Die photographischen Dokumentationen auf der einen Seite, die archivierten, doch zugänglichen Leserbriefe und ihre Antworten auf der anderen Seite, aufgereiht gemäß des Versuchverlaufs öffnen somit mehrere Seiten der Interpretation. Sie können gelesen werden als einfache, kleine Bildgeschichten (die ja nie nur heimelig sind), als Fieberkurve der österreichischen Volksseele, als Stimmungs- und Luftzusammensetzung des Raumes, den auch wir produzieren, aber auch als Barometer für die kreative Leistungsfähigkeit eines einzelnen Kulturschaffenden.

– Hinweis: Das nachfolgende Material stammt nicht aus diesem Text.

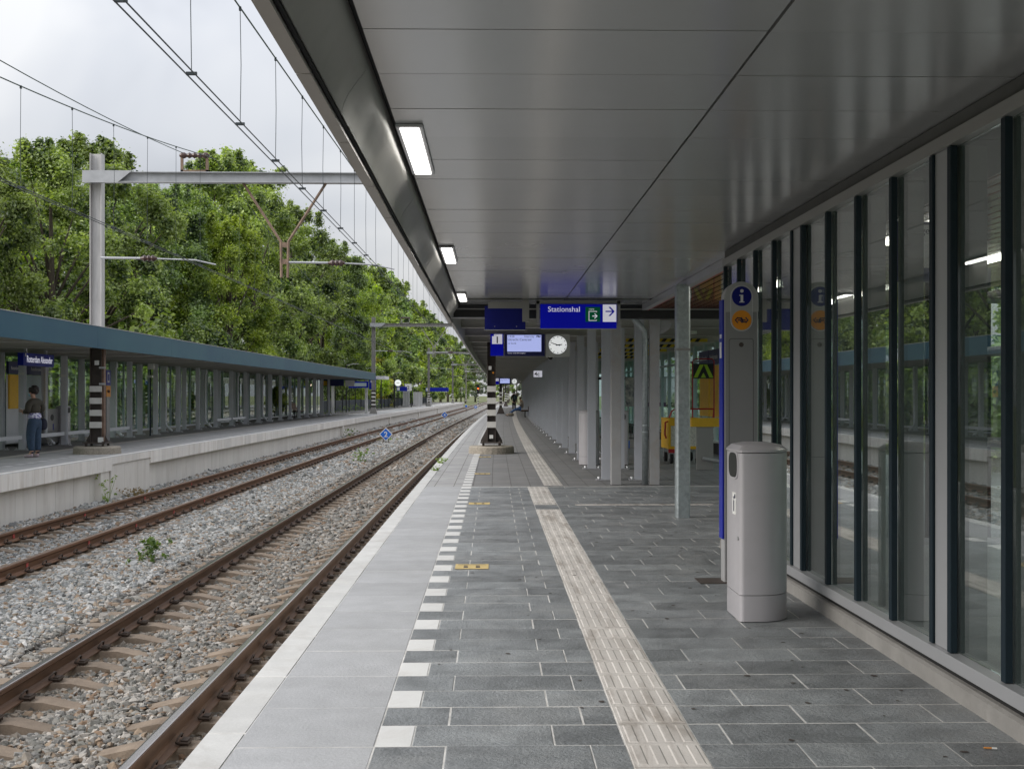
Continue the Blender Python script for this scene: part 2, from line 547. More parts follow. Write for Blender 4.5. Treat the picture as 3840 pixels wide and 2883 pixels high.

Denn das durchzieht die Anstrengung: die Frage, die sich Gerhard Pilgram stellt, »wie man als Künstler, der mit seiner Arbeit so etwas wie ›soziale Relevanz‹ erreichen möchte, in Zeiten wie diesen der sogenannten Bevölkerung überhaupt noch begegnen kann. Denn die Gefahr, daß man das Interesse verliert an den Leuten, ist gar nicht so gering.«
Auch wir sind von Gerhard Pilgram eingeladen, uns auf diese Frage einzulassen. Sie sehen die Wahlkabine, und Sie haben die Wahl: Das Volk neu wählen?